Saturday, November 9, 2019

Hopeful Thinking - Saturday, November 10, 2019 - Choose Finesse

Navigating life is a pain in the butt, frankly. It’s an unending series of rights and lefts. Constantly trying to figure out where to place your foot next so that you don’t step in anything revolting, then track it in the house and ruin the carpet. We often mean well but make mistakes anyway. We often hurt people to whom we are attempting to show our love. And worst of all we sometimes break things our intention was to repair.

Of course practicing forgiveness is the first good idea. Both for ourselves and others. It’s important to model forgiving behavior for those from whom we will likely be asking for it one day. Don’t just pay it forward, pay it in advance. 

In the meantime, it’s best to practice finesse. The definition of the word finesse is a bit opaque. One definition I found states that it’s an “intricate and refined delicacy.” Not so clear. The word origins also add the word purity, however. And that’s a pretty good place to start.

Purity is a word that revolves largely around intent. The proverbial road to hell is not paved with good intentions as they say, it’s paved with apathy. Finesse cares about things and works toward achieving them. It has a mission to accomplish good even though it’s a skill which can, admittedly, be used both ways. The intention of the word is pure. I think the hint in there is suggesting that finesse is far more effective when used for good.

We often think of finesse in physical terms for things like exceptional skill in sports or even cooking. But more than anything else it matters for our relationships. It is a relational practice.

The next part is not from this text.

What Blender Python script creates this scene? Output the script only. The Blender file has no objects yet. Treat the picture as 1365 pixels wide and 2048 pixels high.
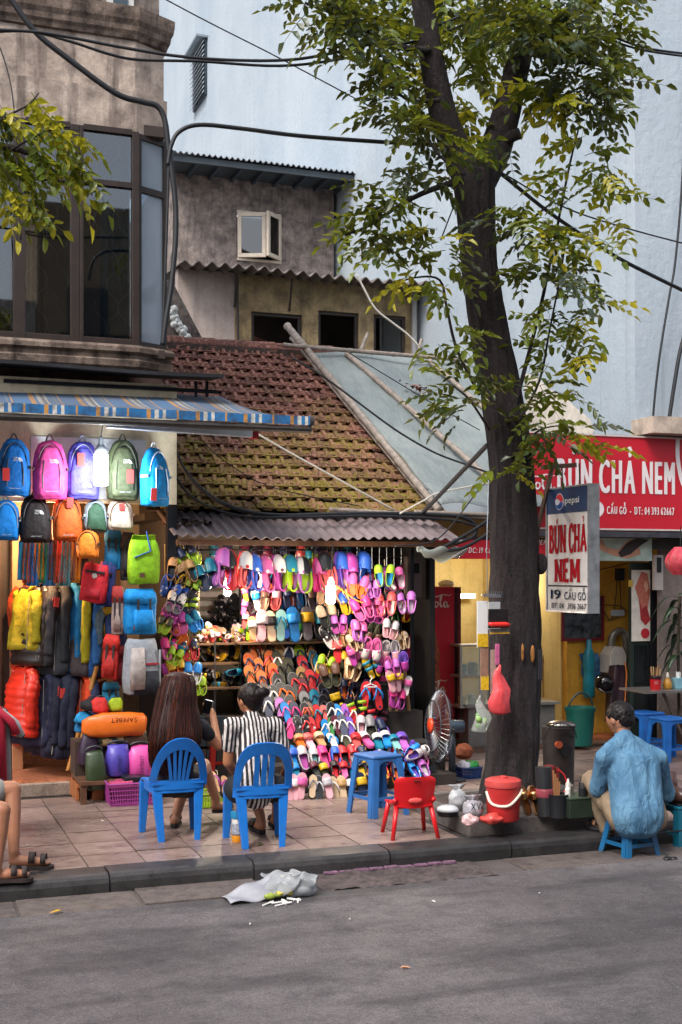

Finesse sometimes means turning the other cheek. It means listening honestly to people when they’re hurt and perhaps not using all their words carefully. It means always listening to their heart and only sometimes their mouth. Finesse often merits a sublimation of our ego but not our self worth. Sometimes, biting our tongue or focusing on what’s important requires us to take an extra deep breath and assume that calmness and patience will bring the best results in the end. Slow and steady wins the race. The turtle knew what it was talking about in its race with the hare. That turtle had game. 

Finesse is the art of diplomacy. It is an attentional effort. It is a recognition of the “fine-ness” of the good behaviors which others sometimes model for us and choosing to build upon them for ourselves, as a life practice. That kind of positive action has a ripple effect. Be a lighthouse of it. 

It’s a rather dramatic and sweeping word, finesse. It has a style to it even in the lettering. It has a mission. It wants to accomplish an objective with skill and deftness and grace. And it clearly wishes to be noticed for it. 

It’s fun to do things with style when you can manage it. 

Several years ago I was working with my afterschool kids setting up a zombie festival on a horribly rainy day near Halloween. As the start time approached, I was clipping stage lights to a ceiling pipe while standing on the nearly-upper rung of a 12’ tall ladder resting against the wall inside the venue where a concert was to be held. 

When the base of the ladder suddenly began to slide away from the wall on the slippery floor I instinctively grabbed the end of the pipe only to realize it was the tail end of a sprinkler. The pipe broke about six feet back and the venue began to flood. But as the ladder fell to the floor I held fast to the end of the pipe and gently lowered myself to the ground like Mary Poppins sticking the landing. That was finesse.

Perhaps that’s not the best example. But if I had fallen and truly injured myself it would’ve made the evening far more complicated and dramatic. It certainly would’ve had a longer lasting negative impact on my life rather than end up just a funny story. That’s what finesse is supposed to accomplish: As much ease as we can muster under the circumstances.

The fire department came quickly enough and with a whole team of us on site squeegeeing out the water onto Main Street we got it taken care of so quickly the laminate flooring didn’t even have time to get wrecked. Of course I don’t take credit for that with my stylish landing, but it makes for a good story.  

Allow for the possibility that all shall be well in the end if only we hold tight to our principles and practice them. Life is better if we can manage it. It’s easy to say though hard to do. But try it anyway and in whatever small ways you can manage. Learn how to choose your words carefully and and with empathy. Learn to listen honestly. Finesse takes practice just like for any athlete or chef. It is a deliberate building of our skill set toward the goal of navigating our lives with greater satisfaction and ease. Choose it for yourself.